Pemeriksaan pajak merupakan serangkaian
kegiatan, mulai dari menghimpun dan mengolah data dan bukti yang bertujuan
untuk menguji kepatuhan terhadap ketentuan peratuaran perpajakan yang berlaku. Proses
analisis data wajib pajak memerlukan skill khusus dari pegawai pajak untuk
mendapatkan keyakinan atas kepatuhan wajib pajak, karena secara rasional, wajib
pajak akan berusaha menyembunyikan penghasilannya yang kena pajak. Kemampuan
khusus ini diajarkan pada diklat teknis substantif pemeriksaan pajak sebelum
pegawai diangkat menjadi fungsional pemeriksa pajak. Setelah diangkat menjadi
fungsional pemeriksa, pegawai tersebut masih mendapat penyegaran dengan diklat
khusus, misalnya tentang tindak pidana pencucian uang, transfer pricing dan
lain-lain untuk mempertajam naluri auditnya.
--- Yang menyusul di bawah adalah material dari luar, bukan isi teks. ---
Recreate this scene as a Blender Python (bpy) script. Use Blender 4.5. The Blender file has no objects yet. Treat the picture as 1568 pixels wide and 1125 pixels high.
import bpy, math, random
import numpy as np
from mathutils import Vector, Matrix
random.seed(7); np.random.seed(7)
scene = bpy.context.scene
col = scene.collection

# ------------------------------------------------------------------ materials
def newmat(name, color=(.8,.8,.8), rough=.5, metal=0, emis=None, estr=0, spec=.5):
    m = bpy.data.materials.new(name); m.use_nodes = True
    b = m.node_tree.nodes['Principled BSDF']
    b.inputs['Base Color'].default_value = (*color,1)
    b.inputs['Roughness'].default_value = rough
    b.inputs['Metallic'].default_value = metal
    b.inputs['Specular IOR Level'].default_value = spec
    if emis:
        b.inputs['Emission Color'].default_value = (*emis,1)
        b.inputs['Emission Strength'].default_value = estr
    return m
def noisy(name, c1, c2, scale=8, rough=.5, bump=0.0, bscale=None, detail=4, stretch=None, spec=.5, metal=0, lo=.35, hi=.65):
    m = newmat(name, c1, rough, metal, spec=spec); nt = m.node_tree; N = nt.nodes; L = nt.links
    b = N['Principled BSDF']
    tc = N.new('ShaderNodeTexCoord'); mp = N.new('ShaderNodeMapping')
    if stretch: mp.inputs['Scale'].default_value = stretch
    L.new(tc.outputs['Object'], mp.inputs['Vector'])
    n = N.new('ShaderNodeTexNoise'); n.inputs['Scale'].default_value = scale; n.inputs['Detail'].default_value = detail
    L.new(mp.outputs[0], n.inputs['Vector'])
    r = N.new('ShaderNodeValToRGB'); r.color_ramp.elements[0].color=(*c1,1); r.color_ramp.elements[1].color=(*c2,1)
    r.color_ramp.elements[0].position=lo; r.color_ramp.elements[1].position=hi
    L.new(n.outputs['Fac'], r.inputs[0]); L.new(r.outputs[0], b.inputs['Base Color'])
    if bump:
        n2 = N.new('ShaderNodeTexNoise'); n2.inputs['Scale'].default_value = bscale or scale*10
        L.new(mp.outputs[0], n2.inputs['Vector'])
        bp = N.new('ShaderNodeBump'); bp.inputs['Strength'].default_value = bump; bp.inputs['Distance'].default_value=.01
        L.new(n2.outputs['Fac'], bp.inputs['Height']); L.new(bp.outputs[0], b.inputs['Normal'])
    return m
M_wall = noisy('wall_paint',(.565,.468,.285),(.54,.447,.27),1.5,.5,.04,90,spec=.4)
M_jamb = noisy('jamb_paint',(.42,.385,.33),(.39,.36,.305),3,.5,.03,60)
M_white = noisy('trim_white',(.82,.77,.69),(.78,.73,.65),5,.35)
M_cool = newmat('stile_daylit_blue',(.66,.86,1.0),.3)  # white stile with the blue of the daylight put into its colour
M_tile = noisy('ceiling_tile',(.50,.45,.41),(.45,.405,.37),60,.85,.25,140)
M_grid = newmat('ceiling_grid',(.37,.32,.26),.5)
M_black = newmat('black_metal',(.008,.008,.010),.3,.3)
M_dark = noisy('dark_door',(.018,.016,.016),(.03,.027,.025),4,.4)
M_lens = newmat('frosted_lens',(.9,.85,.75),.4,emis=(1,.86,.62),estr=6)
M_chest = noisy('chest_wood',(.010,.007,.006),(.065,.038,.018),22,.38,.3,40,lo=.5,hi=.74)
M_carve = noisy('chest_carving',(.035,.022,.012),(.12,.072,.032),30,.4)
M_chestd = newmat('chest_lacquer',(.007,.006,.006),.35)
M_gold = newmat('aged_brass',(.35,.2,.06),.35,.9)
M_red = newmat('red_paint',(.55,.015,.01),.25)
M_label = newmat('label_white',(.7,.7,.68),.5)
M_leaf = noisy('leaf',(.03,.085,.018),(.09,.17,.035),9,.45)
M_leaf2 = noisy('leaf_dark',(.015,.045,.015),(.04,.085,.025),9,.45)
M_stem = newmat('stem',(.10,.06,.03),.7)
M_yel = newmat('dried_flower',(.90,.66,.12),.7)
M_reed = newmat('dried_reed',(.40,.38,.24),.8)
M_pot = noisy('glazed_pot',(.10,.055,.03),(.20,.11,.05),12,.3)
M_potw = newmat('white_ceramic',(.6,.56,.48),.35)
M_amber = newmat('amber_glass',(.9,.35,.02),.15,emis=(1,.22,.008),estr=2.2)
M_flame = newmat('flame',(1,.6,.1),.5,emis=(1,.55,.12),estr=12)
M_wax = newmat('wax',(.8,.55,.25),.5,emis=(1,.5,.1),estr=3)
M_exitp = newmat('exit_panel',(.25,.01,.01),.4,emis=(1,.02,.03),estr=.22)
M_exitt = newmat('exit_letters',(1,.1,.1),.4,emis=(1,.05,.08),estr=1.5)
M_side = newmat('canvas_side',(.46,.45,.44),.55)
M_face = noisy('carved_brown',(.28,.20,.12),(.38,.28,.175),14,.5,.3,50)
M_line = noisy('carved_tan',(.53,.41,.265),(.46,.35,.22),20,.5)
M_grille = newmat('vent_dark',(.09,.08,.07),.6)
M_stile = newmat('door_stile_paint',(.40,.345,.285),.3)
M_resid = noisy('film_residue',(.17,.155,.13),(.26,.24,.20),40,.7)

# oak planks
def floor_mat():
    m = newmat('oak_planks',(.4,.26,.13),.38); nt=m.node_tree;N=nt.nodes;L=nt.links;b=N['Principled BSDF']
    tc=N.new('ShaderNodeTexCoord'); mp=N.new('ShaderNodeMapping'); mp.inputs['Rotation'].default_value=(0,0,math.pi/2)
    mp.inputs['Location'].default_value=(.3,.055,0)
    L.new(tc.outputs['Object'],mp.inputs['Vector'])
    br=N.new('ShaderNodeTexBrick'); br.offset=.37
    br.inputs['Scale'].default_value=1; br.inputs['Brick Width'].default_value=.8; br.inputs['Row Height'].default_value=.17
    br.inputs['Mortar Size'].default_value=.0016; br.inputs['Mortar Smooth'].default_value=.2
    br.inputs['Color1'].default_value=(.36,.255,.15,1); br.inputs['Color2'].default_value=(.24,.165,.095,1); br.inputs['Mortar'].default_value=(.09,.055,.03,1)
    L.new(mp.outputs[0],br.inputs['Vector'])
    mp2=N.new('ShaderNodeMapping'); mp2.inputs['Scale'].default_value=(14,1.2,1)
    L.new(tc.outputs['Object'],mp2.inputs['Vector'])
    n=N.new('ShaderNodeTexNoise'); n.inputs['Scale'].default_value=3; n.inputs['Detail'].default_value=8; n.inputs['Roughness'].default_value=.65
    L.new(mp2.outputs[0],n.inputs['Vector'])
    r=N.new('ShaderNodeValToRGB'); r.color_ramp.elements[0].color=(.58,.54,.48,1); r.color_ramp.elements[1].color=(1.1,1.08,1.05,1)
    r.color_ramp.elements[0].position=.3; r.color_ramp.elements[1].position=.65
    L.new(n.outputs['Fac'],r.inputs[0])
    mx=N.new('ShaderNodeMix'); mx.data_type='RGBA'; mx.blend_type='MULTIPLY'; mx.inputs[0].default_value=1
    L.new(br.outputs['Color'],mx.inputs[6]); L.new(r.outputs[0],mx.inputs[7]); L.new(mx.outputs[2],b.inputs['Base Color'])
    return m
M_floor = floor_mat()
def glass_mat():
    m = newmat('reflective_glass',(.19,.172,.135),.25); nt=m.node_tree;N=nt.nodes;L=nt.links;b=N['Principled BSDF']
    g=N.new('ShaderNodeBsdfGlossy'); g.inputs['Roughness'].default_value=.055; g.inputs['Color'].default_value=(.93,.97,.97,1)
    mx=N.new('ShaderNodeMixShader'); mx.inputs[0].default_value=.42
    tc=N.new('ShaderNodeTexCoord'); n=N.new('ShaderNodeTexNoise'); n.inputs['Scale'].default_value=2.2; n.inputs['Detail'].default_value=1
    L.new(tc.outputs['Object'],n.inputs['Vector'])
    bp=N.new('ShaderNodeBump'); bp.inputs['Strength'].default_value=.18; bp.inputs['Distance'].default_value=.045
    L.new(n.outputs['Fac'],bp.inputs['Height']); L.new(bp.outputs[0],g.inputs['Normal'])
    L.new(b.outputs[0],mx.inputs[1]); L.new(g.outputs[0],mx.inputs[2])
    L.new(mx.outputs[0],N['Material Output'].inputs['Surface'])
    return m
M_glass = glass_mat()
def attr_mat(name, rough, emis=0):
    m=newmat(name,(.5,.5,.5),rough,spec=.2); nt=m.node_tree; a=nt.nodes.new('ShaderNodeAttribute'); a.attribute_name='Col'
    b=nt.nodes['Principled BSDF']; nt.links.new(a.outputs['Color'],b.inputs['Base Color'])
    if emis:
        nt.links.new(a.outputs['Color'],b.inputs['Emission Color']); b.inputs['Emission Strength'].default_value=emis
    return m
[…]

Tidak ada angka khusus yang dapat
merepresentasikan besarnya tambahan penerimaan pajak yang dihitung dari
banyaknya pendidikan yang dilakukan oleh pemeriksa pajak. Akan tetapi secara
logis, apabila kemampuan pemeriksaan pajak semakin meningkat, maka potensi
penerimaan dari pemeriksaan semakin besar, baik karena pengaruh psikologi wajib
pajak yang terbuka maupun temuan oleh pemeriksa itu sendiri.